> **Collected data**:

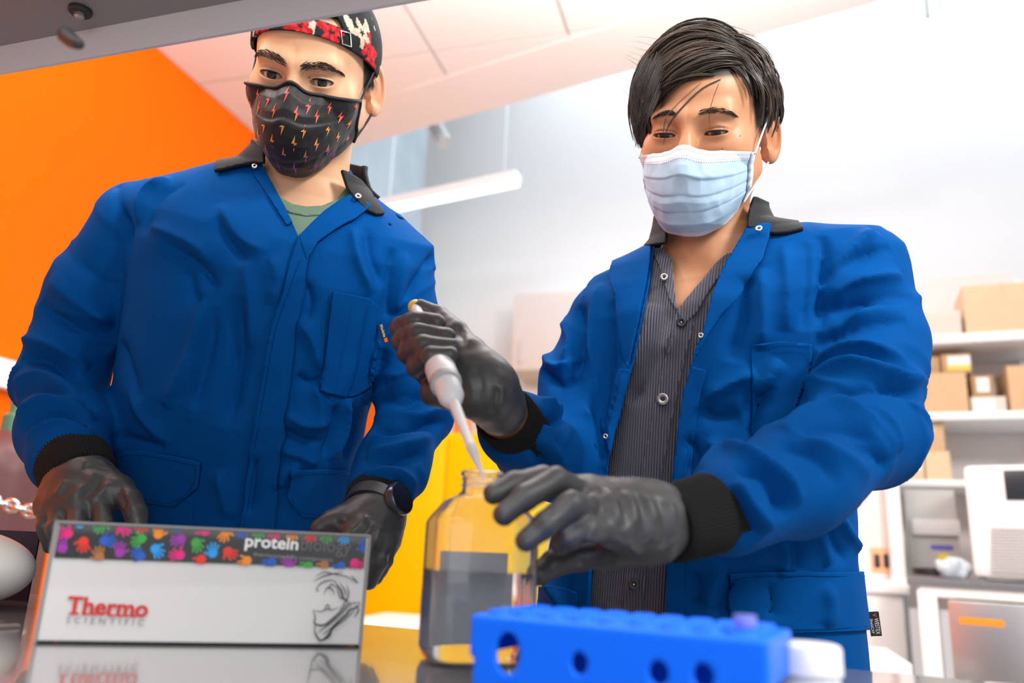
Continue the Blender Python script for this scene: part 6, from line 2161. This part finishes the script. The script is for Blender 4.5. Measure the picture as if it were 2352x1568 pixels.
Nm = vnormals(Vm, Fm)
if (Nm[len(Nm) // 2] @ FWD) > 0:
    Fm = Fm[:, ::-1]
    Nm = -Nm
crk = vnoise(np.stack([G[..., 0].ravel() * 60, G[..., 2].ravel() * 30, G[..., 1].ravel() * 30], 1), 61)
Vm = Vm + Nm * (.0010 * (1 - 2 * np.abs(crk)) + .0004 * vnoise(Vm * 120, 62))[:, None]
Nm = vnormals(Vm, Fm)
uu, vv = np.meshgrid(np.linspace(-1, 1, NU), np.linspace(0, 1, NV), indexing='ij')
mc = np.tile(np.array((.50, .68, .82)), (NU * NV, 1))
whit = ((vv < .135) | (np.abs(uu) > .955) | (vv > .95)).ravel()
mc[whit] = (.74, .77, .84)
V3, F3 = solid(Vm, Fm, Nm, .0014)
M_MASK2 = mat('mask_nonwoven', (.5, .7, .8), .55, vcol=True, spec=.35, bump=(900, .1, .0004))
mk2 = new_mesh('surgical_mask', V3, F3, M_MASK2, man2, cols=np.vstack([mc, mc]))
M_ELA = mat('elastic_white', (.80, .80, .82), .6)
M_DOT = mat('weld_dot', (.20, .25, .40), .6)
M_EDGE = mat('mask_edge', (.74, .82, .90), .6)
def dots(v0, n, s=.0009):
    V_, F_ = [], []
    for k in range(n):
        u_ = -.93 + 1.86 * k / (n - 1)
        a_ = mpt(u_ - .006, v0, .0004)
        b_ = mpt(u_ + .006, v0, .0004)
        c_ = mpt(u_ + .006, v0 + .008, .0004)
        d_ = mpt(u_ - .006, v0 + .008, .0004)
        n0 = len(V_)
        V_ += [a_, b_, c_, d_]
        F_.append((n0, n0 + 1, n0 + 2, n0 + 3))
    return tag(new_mesh('weld_dots', V_, F_, M_DOT, mk2, smooth=False), kind='stuff')
dots(.040, 62)
dots(.105, 62)
dots(.130, 62)
for sgn in (-1, 1):
    V_, F_ = [], []
    vs_ = np.linspace(0, 1, 26)
    for v_ in vs_:
        V_ += [mpt(sgn * .90, v_, .0012), mpt(sgn * 1.0, v_, .0016)]
    F_ = np.array([(2 * i, 2 * i + 1, 2 * i + 3, 2 * i + 2) for i in range(25)])
    if sgn > 0:
        pass
    Vx = np.array(V_)
    Nx = np.tile(unit(CAM - H2.c), (len(Vx), 1))
    Vx, Fx = solid(Vx, F_, Nx, .001)
    new_mesh('side_binding', Vx, Fx, M_EDGE, mk2, smooth=False)
    top_, bot_ = mpt(sgn * .97, .02, .002), mpt(sgn * .97, .97, .002)
    new_mesh('ear_loop', *tube(catmull([top_, H2.wld((sgn * .079, -.012, .004)), H2.wld((sgn * .0835, .020, .030)), H2.wld((sgn * .079, .040, -.006)), H2.wld((sgn * .080, .022, -.040)), bot_], 44), .0013, 8), M_ELA, mk2)

# ---- hair
rng = np.random.default_rng(12)
HC_, HR_ = np.array((0, .016, .030)), np.array((.0765, .0985, .090))
M_HAIR = mat('hair_dark_brown', (.02, .013, .009), .38, vcol=True, spec=.6, aniso=.5)
def hair_base(p):
    q = H2.loc(p)
    d = ell(q, (0, .020, .040), (.0800, .101, .093))
    rimz = np.interp(q[:, 1], [-.1, -.06, -.03, .02, .06, .1], [.072, .070, .030, .016, -.02, -.05]) + .01 * np.clip(q[:, 0] / .08, -1, 1)
    cutp = (rimz - q[:, 2])
    return smax(d, cutp.astype(F32), .01)
Vh, Fh = mesh_sdf(hair_base, H2.c - .17, H2.c + .18, .003)
hb_ = new_mesh('hair', Vh, Fh, mat('hair_under', (.010, .007, .005), .6), man2)
def grow(root, kind, n=14):
    """One lock: hugs the head with rising lift, then hangs free."""
    p = root.copy()
    pts = []
    L = {'fringe': rng.uniform(.10, .150), 'top': rng.uniform(.09, .13), 'right': rng.uniform(.035, .062), 'back': rng.uniform(.06, .09), 'left': rng.uniform(.06, .105)}[kind]
    st = L / (n - 1)
    lift0 = {'fringe': .014, 'top': .020, 'right': .010, 'back': .010, 'left': .012}[kind] * rng.uniform(.5, 1.35)
    wob = rng.normal(0, .10, 3)
    curl = rng.normal(0, .05)
    for k in range(n):
        s = k / (n - 1)
        nrm_ = unit((p - HC_) / HR_ ** 2)
        lift = lift0 * math.sin(min(s * 1.9 + .25, math.pi * .62)) + .004
        e = (p - HC_) / HR_
        base = HC_ + e / np.linalg.norm(e) * HR_
        pts.append(base + nrm_ * lift)
        if kind == 'fringe':
            dv_ = np.array([-.88, -.52 + .25 * s, -.10 - .75 * s])
        elif kind == 'top':
            dv_ = np.array([-.95, -.20, .05 - .55 * s])
        elif kind == 'left':
            dv_ = np.array([-.60, -.30 + .1 * s, -.85])
        elif kind == 'right':
            dv_ = np.array([.35, .18 - .10 * s, -.95])
        else:
            dv_ = np.array([.2 * np.sign(p[0]), .55, -.85])
        dv_ = dv_ + wob + np.array([curl, 0, curl]) * s
        dv_ = dv_ - nrm_ * np.dot(dv_, nrm_)
        p = p + unit(dv_) * st
        if p[2] < -.012 and kind == 'fringe' and p[0] > -.058:
            st *= .55
    return np.array(pts)
PART = .038
locks = []
def scalp(x, y):
    e = 1 - ((x - HC_[0]) / HR_[0]) ** 2 - ((y - HC_[1]) / HR_[1]) ** 2
    return None if e < .004 else np.array([x, y, HC_[2] + HR_[2] * math.sqrt(e)])
cnt_ = 0
while cnt_ < 620:
    x, y = rng.uniform(-.07, .074), rng.uniform(-.078, .105)
    r_ = scalp(x, y)
    if r_ is None or (r_[2] < .062 and y < -.02):
        continue
    if x > PART + .012 * rng.normal():
        kd = 'right'
    elif x < -.040 and y < .06:
        kd = 'left'
    elif y < -.030:
        kd = 'fringe'
    elif y > .065:
        kd = 'back'
    else:
        kd = 'top'
    locks.append((grow(r_, kd), kd))
    cnt_ += 1
for _ in range(110):         # left side
    z, y = rng.uniform(.045, .105), rng.uniform(-.06, .05)
    e = 1 - ((z - HC_[2]) / HR_[2]) ** 2 - ((y - HC_[1]) / HR_[1]) ** 2
    if e > .01:
        locks.append((grow(np.array([-HR_[0] * math.sqrt(e), y, z]), 'left'), 'left'))
for _ in range(130):         # side and back of the head
    a = rng.uniform(-.2, 2.6)
    z = rng.uniform(.046, .085)
    sx_ = 1 if rng.random() < .62 else -1
    e = math.sqrt(max(0, 1 - ((z - HC_[2]) / HR_[2]) ** 2))
    r_ = HC_ + np.array([sx_ * HR_[0] * math.cos(a - .6) * e, HR_[1] * math.sin(a - .6) * e, z - HC_[2]])
    if r_[1] < -.045:
        continue
    locks.append((grow(r_, 'back' if r_[1] > .05 else 'right' if sx_ > 0 else 'back'), 'side'))
cur, hc = [], []
for lk, kd in locks:
    ns = 9
    spread = rng.uniform(.0022, .0042)
    n_ = unit((lk[5] - HC_) / HR_ ** 2)
    t_ = unit(lk[6] - lk[4])
    b_ = np.cross(n_, t_)
    tone = rng.uniform(.5, 1.5) * (1.9 if rng.random() < .22 else 1)
    for _ in range(ns):
        o1, o2 = rng.normal(0, spread), rng.normal(0, spread * .45)
        conv = np.linspace(1, .25, len(lk))[:, None]
        w = lk + (b_ * o1 + n_ * abs(o2)) * conv + rng.normal(0, .0004, 3)
        cur.append(H2.wld(w))
        hc.append(np.array((.052, .034, .024)) * tone * rng.uniform(.7, 1.4))
strands(np.array(cur), rng.uniform(.00045, .0008, len(cur)), 'hair_locks', M_HAIR, hb_, sides=4, cols=np.array(hc))
# loose hairs falling over the brow, and the long lock at the temple
lo_ = []
def loose(pts_px, d0, n, spr, k=14):
    base = catmull(np.array([P(x, y, d) for x, y, d in pts_px]), k)
    for _ in range(n):
        lo_.append(base + RGT * np.linspace(1, .3, k)[:, None] * rng.normal(0, spr) + UPV * rng.normal(0, spr * .5) - FWD * abs(rng.normal(0, spr * .3)))
loose([(1655, 183, .945), (1612, 205, .935), (1565, 250, .925), (1535, 290, .925), (1524, 333, .930)], 0, 9, .0012)
loose([(1610, 190, .94), (1560, 235, .93), (1530, 270, .925), (1522, 310, .93)], 0, 4, .0012)
loose([(1651, 190, .94), (1636, 230, .930), (1629, 265, .928), (1631, 303, .935)], 0, 2, .0004)
for k in range(60):
    x0, y0 = rng.uniform(1448, 1500), rng.uniform(180, 260)
    x1 = rng.uniform(1455, 1480)
    loose([(x0 + 25, y0 - 60, .985), (x0, y0, .975), ((x0 + x1) / 2 - 4, y0 + 50, .975), (x1, min(y0 + rng.uniform(85, 110), 338), .985)], 0, 3, .0015)
strands(np.array(lo_), .0003, 'loose_strands', mat('hair_dark_brown2', (.022, .014, .010), .42, spec=.6), hb_, sides=3)
fly = []
for _ in range(90):
    a_ = rng.uniform(-1.9, 1.5)
    e_ = np.array([math.sin(a_) * .082, rng.uniform(-.05, .06), .036 + math.cos(a_) * .098])
    t_ = unit(np.array([math.cos(a_) * rng.choice([-1, 1]), rng.normal(0, .4), -math.sin(a_) * .6 - .2]))
    o_ = unit(e_ - np.array([0, .02, .04]))
    u = np.linspace(0, 1, 9)[:, None]
    fly.append(H2.wld(e_ + t_ * rng.uniform(.03, .06) * u + o_ * (.006 * np.sin(u * 2.6) - .002)))
strands(np.array(fly), .00018, 'flyaway_hair', MATS['hair_dark_brown2'], hb_, sides=3)
stand(T2, man2, mat('shoe_grey', (.10, .10, .105), .6))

> **Exercise details**:
Write out each line of the listing above, exactly, from its first line to the line holding "new_mesh('ear_loop', *tube(catmull([top_, H2.wld((sgn", inclusive. Skip the pictures.

> **Reply to the exercise**:
Continue the Blender Python script for this scene: part 6, from line 2161. This part finishes the script. The script is for Blender 4.5. Measure the picture as if it were 2352x1568 pixels.
Nm = vnormals(Vm, Fm)
if (Nm[len(Nm) // 2] @ FWD) > 0:
    Fm = Fm[:, ::-1]
    Nm = -Nm
crk = vnoise(np.stack([G[..., 0].ravel() * 60, G[..., 2].ravel() * 30, G[..., 1].ravel() * 30], 1), 61)
Vm = Vm + Nm * (.0010 * (1 - 2 * np.abs(crk)) + .0004 * vnoise(Vm * 120, 62))[:, None]
Nm = vnormals(Vm, Fm)
uu, vv = np.meshgrid(np.linspace(-1, 1, NU), np.linspace(0, 1, NV), indexing='ij')
mc = np.tile(np.array((.50, .68, .82)), (NU * NV, 1))
whit = ((vv < .135) | (np.abs(uu) > .955) | (vv > .95)).ravel()
mc[whit] = (.74, .77, .84)
V3, F3 = solid(Vm, Fm, Nm, .0014)
M_MASK2 = mat('mask_nonwoven', (.5, .7, .8), .55, vcol=True, spec=.35, bump=(900, .1, .0004))
mk2 = new_mesh('surgical_mask', V3, F3, M_MASK2, man2, cols=np.vstack([mc, mc]))
M_ELA = mat('elastic_white', (.80, .80, .82), .6)
M_DOT = mat('weld_dot', (.20, .25, .40), .6)
M_EDGE = mat('mask_edge', (.74, .82, .90), .6)
def dots(v0, n, s=.0009):
    V_, F_ = [], []
    for k in range(n):
        u_ = -.93 + 1.86 * k / (n - 1)
        a_ = mpt(u_ - .006, v0, .0004)
        b_ = mpt(u_ + .006, v0, .0004)
        c_ = mpt(u_ + .006, v0 + .008, .0004)
        d_ = mpt(u_ - .006, v0 + .008, .0004)
        n0 = len(V_)
        V_ += [a_, b_, c_, d_]
        F_.append((n0, n0 + 1, n0 + 2, n0 + 3))
    return tag(new_mesh('weld_dots', V_, F_, M_DOT, mk2, smooth=False), kind='stuff')
dots(.040, 62)
dots(.105, 62)
dots(.130, 62)
for sgn in (-1, 1):
    V_, F_ = [], []
    vs_ = np.linspace(0, 1, 26)
    for v_ in vs_:
        V_ += [mpt(sgn * .90, v_, .0012), mpt(sgn * 1.0, v_, .0016)]
    F_ = np.array([(2 * i, 2 * i + 1, 2 * i + 3, 2 * i + 2) for i in range(25)])
    if sgn > 0:
        pass
    Vx = np.array(V_)
    Nx = np.tile(unit(CAM - H2.c), (len(Vx), 1))
    Vx, Fx = solid(Vx, F_, Nx, .001)
    new_mesh('side_binding', Vx, Fx, M_EDGE, mk2, smooth=False)
    top_, bot_ = mpt(sgn * .97, .02, .002), mpt(sgn * .97, .97, .002)
    new_mesh('ear_loop', *tube(catmull([top_, H2.wld((sgn * .079, -.012, .004)), H2.wld((sgn * .0835, .020, .030)), H2.wld((sgn * .079, .040, -.006)), H2.wld((sgn * .080, .022, -.040)), bot_], 44), .0013, 8), M_ELA, mk2)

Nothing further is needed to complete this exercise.